━━━━━ Source excerpt

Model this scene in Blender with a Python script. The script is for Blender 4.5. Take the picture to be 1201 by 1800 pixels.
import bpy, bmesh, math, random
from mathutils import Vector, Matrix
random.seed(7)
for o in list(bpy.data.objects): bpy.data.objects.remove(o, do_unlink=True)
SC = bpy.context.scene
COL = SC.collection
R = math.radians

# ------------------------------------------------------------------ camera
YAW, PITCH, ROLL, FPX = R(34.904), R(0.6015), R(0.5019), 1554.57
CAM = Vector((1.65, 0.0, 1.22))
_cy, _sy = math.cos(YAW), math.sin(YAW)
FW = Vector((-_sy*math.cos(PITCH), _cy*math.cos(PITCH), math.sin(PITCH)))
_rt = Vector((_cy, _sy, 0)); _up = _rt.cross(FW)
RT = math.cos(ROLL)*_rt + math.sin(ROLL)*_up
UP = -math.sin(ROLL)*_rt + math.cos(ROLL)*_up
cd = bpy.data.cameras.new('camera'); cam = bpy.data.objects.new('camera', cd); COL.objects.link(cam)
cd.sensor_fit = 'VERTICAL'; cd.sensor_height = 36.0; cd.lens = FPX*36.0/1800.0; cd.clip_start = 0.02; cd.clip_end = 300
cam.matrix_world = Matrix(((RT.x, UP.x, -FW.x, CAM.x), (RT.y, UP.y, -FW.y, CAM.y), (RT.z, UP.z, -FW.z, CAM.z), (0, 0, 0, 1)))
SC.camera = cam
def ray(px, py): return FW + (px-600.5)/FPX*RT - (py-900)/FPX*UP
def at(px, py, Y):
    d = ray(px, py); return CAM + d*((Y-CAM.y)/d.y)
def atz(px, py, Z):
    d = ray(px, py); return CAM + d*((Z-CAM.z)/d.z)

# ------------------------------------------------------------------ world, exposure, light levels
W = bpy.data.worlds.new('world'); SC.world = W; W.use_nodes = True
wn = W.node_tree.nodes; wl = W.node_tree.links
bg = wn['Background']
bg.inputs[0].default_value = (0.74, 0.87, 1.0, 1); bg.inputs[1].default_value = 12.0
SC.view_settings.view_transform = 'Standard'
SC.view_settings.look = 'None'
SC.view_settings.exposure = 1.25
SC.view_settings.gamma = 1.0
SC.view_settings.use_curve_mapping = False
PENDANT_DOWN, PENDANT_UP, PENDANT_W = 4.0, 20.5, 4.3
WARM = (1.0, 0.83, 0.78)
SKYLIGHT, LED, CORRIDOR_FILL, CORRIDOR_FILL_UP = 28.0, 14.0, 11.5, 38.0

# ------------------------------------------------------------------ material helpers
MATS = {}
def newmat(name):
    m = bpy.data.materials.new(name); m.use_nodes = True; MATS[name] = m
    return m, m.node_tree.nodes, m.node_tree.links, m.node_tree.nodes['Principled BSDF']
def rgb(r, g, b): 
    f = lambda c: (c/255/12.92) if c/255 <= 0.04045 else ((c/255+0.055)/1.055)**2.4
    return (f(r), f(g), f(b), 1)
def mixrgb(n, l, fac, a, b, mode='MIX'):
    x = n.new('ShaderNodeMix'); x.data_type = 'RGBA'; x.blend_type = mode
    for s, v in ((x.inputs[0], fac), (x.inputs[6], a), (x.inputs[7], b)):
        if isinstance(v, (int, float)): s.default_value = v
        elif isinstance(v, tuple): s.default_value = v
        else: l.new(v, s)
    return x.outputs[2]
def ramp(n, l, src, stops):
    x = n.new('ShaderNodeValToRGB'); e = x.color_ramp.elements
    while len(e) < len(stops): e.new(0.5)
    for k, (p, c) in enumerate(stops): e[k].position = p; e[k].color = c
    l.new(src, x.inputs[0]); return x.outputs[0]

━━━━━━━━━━

▶ To be done
Word for word, quote the lines of the material from the first line through the line with "R = math.radians", both ends included.

▶ Answer below
Model this scene in Blender with a Python script. The script is for Blender 4.5. Take the picture to be 1201 by 1800 pixels.
import bpy, bmesh, math, random
from mathutils import Vector, Matrix
random.seed(7)
for o in list(bpy.data.objects): bpy.data.objects.remove(o, do_unlink=True)
SC = bpy.context.scene
COL = SC.collection
R = math.radians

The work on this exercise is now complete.